Durango organic farmer Linley Dixon is slated to meet with representatives in the U.S. House and Senate in early March to discuss eco-friendly practices in organic farming.

This year will mark the reauthorization of the Farm Bill, a piece of agricultural legislation with significant effects on food and farming systems that is amended every five years.

Dixon said she will focus on making sure the U.S. Department of Agriculture organic farming regulations are climate-smart.

“We’re just going to Washington to ensure that organic crops are grown in healthy soils and organic livestock is raised on healthy pastures, and to ensure that the law is being upheld,” she said.

Dixon and her family are owners of Adobe House Farm, a 3-acre vegetable farm that sells to local restaurants, the SWFF Local Distribution Cooperative, James Ranch and Durango Farmers Market. She also has a master’s degree in plant and soil science.

Her grievance with the USDA’s National Organic Program is that the agency is certifying Soilless Hydroponic Container Operations as organic and violating the Organic Foods Production Act.

Dixon said no standards have been established for SHCOs.

“The way that we (organic farmers) farm is to recycle through composting local waste,” she said. “And the way a hydroponic farm produces food is to simply fertilize the crop. And those fertilizers have a heavy, heavy climate impact. So, instead of sequestering carbon in the soil, they’re using a lot of fossil fuels to create fertilizers.”

Dixon and members of the Organic Farmers Association are trying to ensure that organic integrity is being upheld.

She contends that by allowing organic certification of soil-based and hydroponic production of the same crops and products, the USDA is violating the second purpose of the Organic Foods Protection Act, because those products do not meet a consistent standard.

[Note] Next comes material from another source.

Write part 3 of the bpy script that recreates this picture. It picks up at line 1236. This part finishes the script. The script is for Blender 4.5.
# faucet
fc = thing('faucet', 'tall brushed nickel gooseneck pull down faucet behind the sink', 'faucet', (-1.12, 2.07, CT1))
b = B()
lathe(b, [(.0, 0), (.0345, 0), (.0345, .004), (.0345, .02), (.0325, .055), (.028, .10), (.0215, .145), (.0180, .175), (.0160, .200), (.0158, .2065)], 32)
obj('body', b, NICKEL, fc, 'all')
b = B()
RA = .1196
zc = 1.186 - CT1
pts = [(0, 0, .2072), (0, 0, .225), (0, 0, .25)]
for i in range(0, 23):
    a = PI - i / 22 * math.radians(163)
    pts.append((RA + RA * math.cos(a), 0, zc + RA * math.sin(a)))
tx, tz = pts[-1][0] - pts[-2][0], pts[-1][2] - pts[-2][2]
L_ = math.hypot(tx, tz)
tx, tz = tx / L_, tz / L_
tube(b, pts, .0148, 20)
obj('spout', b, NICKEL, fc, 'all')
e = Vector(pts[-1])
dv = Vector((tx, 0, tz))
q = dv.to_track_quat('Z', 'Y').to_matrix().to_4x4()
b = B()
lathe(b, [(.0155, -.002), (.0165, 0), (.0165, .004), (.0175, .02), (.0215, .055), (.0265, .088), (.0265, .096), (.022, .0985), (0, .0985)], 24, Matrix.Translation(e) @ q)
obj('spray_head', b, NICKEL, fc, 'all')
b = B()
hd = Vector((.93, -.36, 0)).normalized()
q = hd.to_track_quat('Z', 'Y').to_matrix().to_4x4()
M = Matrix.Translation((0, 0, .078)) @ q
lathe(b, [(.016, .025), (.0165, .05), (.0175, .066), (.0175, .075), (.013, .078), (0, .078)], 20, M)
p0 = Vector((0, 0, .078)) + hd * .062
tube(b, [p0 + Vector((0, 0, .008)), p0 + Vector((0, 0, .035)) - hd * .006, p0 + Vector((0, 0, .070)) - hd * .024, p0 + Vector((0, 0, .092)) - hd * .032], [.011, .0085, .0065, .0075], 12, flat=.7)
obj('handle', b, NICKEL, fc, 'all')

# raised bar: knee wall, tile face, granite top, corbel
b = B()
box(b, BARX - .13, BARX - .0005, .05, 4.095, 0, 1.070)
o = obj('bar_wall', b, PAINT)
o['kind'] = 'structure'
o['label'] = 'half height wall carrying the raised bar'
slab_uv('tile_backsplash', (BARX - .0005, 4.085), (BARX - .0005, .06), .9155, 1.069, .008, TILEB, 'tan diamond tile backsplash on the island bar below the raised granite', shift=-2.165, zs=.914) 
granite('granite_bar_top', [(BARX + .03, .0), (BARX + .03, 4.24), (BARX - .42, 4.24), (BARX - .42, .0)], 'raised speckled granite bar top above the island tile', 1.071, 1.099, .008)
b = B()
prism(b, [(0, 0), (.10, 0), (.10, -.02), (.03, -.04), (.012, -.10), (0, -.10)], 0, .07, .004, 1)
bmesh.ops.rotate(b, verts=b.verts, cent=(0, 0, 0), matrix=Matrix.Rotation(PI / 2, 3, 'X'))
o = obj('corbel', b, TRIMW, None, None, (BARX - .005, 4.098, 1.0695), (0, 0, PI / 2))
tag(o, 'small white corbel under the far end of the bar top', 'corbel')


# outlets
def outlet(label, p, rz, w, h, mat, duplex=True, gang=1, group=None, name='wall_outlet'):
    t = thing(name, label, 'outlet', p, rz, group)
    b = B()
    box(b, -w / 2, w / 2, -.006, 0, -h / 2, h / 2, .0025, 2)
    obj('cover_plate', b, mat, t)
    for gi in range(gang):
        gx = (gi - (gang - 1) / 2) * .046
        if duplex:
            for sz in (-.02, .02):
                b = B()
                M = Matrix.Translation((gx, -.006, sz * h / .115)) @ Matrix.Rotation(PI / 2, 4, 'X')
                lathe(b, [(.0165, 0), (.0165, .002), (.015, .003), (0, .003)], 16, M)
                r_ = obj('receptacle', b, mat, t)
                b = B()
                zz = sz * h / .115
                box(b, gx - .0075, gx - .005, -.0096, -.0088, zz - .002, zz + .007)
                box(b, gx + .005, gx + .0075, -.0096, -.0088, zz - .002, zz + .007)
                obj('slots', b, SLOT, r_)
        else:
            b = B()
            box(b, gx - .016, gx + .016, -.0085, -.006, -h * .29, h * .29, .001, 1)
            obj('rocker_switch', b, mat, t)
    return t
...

The section of the Organic Foods Protection Act pertaining to soil fertility says that an organic plan shall contain provisions designed to foster soil fertility, primarily through the management of the organic content of the soil through proper tillage, crop rotation and manuring.

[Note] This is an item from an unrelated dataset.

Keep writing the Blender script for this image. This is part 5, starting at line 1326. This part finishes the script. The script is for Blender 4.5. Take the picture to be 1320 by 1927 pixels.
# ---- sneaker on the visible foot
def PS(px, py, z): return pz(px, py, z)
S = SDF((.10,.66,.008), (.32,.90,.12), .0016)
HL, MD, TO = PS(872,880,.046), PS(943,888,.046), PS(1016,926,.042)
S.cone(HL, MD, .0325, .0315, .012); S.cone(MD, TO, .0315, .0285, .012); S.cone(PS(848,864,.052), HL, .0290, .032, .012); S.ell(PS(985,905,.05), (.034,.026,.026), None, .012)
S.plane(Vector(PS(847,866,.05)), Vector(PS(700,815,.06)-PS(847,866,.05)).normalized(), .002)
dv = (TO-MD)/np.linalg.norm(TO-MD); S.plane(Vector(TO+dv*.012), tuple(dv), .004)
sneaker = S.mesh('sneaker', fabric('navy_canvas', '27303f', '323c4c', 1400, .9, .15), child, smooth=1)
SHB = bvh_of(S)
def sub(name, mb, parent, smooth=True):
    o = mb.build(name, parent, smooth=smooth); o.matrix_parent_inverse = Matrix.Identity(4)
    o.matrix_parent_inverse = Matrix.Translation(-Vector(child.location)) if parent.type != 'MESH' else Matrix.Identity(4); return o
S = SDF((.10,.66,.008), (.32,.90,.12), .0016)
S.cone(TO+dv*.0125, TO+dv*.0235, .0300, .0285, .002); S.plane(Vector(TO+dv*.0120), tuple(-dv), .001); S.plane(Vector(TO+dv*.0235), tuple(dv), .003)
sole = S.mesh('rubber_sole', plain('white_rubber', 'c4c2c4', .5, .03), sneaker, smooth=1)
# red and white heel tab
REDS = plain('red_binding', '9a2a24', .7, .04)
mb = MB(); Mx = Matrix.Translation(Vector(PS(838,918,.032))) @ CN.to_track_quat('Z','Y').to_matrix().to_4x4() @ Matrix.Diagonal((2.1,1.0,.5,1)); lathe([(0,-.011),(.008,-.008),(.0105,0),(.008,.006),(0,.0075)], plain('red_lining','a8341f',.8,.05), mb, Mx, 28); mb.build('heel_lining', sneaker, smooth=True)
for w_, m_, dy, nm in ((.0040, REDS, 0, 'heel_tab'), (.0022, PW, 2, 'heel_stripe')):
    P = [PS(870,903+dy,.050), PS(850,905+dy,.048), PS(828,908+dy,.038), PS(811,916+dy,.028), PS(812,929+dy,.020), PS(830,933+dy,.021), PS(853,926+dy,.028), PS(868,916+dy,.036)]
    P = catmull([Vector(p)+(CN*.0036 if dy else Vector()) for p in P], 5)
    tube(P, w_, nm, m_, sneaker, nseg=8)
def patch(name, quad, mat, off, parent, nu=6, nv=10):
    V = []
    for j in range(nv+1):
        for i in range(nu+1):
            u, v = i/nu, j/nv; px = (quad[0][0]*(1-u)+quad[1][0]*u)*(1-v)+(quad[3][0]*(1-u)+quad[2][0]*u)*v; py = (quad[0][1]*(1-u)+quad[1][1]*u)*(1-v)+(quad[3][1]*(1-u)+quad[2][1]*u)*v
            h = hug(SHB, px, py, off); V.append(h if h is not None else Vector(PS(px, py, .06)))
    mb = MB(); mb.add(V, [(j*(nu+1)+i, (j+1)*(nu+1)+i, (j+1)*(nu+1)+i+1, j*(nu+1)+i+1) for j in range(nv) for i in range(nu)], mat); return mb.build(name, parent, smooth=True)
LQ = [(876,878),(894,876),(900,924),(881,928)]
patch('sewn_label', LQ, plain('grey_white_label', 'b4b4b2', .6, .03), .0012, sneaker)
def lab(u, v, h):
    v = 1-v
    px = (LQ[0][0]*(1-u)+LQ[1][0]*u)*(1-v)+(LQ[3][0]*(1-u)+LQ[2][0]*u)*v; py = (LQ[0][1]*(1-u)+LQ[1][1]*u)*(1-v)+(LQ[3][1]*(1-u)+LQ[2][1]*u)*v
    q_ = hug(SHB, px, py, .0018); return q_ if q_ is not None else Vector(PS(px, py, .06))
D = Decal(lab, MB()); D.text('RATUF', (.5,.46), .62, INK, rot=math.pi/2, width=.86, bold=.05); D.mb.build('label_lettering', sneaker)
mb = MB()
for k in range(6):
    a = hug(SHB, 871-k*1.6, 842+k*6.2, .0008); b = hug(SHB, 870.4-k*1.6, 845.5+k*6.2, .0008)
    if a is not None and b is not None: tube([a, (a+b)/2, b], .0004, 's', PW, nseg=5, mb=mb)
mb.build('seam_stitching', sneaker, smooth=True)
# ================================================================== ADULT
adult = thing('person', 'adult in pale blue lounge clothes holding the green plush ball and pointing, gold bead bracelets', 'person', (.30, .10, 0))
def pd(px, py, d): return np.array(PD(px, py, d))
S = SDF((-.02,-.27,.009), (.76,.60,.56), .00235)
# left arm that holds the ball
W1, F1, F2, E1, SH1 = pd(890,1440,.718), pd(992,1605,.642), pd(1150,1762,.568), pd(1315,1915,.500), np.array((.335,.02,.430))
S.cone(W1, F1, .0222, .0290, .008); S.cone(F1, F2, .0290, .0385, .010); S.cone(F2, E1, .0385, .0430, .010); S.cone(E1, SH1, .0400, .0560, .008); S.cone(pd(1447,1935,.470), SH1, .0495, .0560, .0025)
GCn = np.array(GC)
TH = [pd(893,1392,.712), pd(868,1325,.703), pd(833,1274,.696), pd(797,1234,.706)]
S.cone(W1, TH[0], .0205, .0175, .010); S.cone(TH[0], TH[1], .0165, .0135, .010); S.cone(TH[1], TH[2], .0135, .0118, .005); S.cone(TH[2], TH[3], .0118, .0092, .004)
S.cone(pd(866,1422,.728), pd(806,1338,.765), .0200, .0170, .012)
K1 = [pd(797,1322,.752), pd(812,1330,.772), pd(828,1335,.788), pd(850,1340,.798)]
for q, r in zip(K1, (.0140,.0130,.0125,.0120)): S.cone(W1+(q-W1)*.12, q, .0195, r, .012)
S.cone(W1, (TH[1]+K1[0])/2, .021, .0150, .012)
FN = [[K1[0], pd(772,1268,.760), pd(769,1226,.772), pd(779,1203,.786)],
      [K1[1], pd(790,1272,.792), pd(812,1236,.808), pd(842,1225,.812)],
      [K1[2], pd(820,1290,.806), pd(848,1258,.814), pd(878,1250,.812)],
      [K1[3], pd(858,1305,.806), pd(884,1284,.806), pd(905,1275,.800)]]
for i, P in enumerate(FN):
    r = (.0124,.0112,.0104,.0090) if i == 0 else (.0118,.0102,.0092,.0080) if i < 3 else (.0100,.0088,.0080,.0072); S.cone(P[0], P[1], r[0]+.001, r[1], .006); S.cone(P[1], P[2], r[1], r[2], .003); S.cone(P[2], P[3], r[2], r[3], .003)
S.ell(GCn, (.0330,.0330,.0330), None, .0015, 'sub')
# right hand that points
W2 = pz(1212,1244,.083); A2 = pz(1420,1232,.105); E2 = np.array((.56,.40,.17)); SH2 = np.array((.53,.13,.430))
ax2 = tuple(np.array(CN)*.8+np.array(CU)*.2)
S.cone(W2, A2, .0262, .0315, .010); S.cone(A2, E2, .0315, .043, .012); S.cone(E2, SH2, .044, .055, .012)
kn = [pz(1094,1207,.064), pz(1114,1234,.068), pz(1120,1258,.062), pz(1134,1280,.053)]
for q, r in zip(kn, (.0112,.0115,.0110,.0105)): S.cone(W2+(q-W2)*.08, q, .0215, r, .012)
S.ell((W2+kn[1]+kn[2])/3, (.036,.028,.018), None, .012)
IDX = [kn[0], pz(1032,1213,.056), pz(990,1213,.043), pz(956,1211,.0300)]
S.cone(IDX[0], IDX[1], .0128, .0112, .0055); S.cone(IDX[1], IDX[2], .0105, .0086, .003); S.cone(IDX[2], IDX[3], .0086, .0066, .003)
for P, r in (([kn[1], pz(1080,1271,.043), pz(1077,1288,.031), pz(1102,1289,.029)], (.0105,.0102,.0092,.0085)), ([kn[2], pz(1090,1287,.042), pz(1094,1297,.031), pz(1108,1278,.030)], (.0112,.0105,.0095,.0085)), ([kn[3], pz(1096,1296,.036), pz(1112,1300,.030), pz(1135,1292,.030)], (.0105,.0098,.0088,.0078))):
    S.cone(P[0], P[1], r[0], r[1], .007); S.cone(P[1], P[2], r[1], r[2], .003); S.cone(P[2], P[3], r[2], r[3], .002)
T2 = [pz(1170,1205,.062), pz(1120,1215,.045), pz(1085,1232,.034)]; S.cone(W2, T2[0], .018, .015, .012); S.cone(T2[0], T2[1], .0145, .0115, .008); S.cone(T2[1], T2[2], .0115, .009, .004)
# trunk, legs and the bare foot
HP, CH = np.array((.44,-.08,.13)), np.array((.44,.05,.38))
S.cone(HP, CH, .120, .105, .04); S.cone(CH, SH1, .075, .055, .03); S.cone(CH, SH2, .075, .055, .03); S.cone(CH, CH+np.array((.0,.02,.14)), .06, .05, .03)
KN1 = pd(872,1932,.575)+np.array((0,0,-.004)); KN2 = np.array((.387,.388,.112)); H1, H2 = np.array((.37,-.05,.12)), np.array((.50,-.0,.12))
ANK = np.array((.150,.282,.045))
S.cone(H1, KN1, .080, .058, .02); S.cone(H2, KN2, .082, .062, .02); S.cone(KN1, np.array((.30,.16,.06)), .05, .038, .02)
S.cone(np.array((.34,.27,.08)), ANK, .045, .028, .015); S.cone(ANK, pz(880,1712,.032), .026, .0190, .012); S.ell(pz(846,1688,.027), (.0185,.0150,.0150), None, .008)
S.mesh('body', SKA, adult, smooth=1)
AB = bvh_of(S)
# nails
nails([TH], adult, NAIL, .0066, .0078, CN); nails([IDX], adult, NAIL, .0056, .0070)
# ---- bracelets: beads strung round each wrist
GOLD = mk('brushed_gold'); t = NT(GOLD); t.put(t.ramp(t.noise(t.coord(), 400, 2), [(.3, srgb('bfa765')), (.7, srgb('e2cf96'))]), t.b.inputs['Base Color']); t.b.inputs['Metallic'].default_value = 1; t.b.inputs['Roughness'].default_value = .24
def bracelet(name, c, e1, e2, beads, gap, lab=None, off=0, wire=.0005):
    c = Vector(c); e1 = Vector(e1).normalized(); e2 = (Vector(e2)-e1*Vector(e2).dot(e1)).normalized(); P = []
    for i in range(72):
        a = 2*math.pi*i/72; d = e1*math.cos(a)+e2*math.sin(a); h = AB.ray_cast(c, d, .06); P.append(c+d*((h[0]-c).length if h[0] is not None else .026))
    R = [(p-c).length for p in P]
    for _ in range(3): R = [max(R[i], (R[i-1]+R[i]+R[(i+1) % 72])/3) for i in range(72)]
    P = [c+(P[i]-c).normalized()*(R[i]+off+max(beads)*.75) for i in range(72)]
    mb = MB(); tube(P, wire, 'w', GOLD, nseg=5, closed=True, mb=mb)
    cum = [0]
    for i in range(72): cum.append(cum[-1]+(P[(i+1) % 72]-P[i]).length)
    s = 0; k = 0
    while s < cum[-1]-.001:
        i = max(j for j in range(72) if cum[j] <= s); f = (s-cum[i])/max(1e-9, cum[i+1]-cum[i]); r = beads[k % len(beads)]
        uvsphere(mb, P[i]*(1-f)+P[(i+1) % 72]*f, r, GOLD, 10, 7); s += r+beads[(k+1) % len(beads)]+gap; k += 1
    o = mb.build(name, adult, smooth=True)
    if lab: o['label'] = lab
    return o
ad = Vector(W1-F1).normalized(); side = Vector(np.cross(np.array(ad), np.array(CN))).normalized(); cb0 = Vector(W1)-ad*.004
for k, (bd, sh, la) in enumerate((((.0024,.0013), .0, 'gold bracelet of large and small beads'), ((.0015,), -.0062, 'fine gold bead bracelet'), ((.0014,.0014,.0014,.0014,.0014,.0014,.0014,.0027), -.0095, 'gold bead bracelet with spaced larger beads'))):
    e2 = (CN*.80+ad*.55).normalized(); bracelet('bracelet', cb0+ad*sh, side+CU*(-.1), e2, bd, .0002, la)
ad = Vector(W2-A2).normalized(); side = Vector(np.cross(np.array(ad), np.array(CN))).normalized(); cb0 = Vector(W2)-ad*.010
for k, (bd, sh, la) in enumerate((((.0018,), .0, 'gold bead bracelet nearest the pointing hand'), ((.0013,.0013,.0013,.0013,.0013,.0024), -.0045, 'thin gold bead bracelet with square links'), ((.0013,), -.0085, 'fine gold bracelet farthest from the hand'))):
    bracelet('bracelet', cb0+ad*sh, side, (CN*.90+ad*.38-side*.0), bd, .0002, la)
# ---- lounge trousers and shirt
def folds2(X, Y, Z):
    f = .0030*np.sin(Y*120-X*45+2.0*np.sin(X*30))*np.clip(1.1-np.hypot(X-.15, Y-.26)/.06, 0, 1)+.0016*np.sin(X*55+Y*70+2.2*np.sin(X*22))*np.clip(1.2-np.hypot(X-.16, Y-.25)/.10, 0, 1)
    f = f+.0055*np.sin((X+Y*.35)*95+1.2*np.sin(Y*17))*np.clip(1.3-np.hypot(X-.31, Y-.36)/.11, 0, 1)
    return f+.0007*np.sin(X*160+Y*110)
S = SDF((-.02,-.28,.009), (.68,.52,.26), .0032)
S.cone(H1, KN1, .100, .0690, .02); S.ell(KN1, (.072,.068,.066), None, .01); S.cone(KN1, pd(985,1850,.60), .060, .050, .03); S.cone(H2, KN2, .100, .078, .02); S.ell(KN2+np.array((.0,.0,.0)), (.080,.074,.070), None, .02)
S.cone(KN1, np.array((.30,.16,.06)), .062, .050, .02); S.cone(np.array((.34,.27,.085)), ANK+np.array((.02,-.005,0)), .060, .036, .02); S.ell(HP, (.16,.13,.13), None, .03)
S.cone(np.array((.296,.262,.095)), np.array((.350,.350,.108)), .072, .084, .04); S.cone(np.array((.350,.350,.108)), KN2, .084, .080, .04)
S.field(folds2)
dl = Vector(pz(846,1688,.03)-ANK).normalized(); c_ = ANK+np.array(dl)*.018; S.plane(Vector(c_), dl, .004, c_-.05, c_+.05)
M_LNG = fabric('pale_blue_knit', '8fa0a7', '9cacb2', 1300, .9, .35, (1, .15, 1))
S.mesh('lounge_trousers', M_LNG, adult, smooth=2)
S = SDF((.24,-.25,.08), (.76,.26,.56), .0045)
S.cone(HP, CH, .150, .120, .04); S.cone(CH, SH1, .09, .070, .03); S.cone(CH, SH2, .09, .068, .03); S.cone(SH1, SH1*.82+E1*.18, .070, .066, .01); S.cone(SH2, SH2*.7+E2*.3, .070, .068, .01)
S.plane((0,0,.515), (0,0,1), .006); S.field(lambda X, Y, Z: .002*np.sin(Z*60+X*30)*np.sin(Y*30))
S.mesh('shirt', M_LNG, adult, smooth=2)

By allowing the organic certification of Soilless Hydroponic Container Operations, Dixon said the USDA is violating the definition of “organic plan” because such operations do not comply with requirements for an organic plan found in OFPA section 6513(b)(1). Such SCHO operations do not practice crop rotations and other practices required in the act, she said.

Driscoll’s, a California-based seller of berries, which is commonly sold in major grocery stores, is a consistent contributor to the problem, Dixon said.

“They’re a monopoly; they’ve been able to change what is allowed to be certified organic to match their practices,” she said. “So that’s how those two issues are connected. It’s really an industrial way of production.”

She added that Driscoll’s makes up about 70% of the organic berry market. With more and more SCHOs becoming certified as organic producers, she fears it will run many small organic growers out of business.